Puneet believes that planning in manufacturing will continue to become more autonomous. 

“We’re seeing more examples of light-out factories being run by robots and advanced equipment, for example, current automotive assembly lines are becoming increasingly automated. As manufacturing becomes more autonomous and advanced, so too will supply chain planning and execution processes, which means that the reliance on technology is simply going to keep increasing in a positive way,” he adds. “Companies will become more customer-focused and they’ll also be able to redirect talent into doing something that adds value to manufacturing and the overall business performance.”

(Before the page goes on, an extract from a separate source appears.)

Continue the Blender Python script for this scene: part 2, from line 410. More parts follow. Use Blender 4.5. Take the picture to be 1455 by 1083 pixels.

Blue Yonder has a technology partnership with Microsoft, with its solutions being built on a Microsoft Azure platform. 

“We use the Azure platform as a service and combined with our technology, allows us to go to market faster,” he says. “We also partner with Snowflake, the data cloud company. Blue Yonder’s Luminate Platform and the Snowflake Data Cloud empower joint customers with an end-to-end supply chain solution for faster, more accurate and informed decision making.”

As a company, Blue Yonder continues to grow. In FY23, company revenue was US$1.28bn, including 17% SaaS revenue growth year-over-year. They also gained a total of 167 new customers.

 Over the next three years, Blue Yonder will invest over US$1bn into product innovation, to make its solutions smarter, more powerful, more connected and more capable of delivering real-world value.  Puneet and his team are also investing in developing and growing their team of smart, talented associates who are passionate and eager to generate customer value that, in turn, produces larger societal benefits.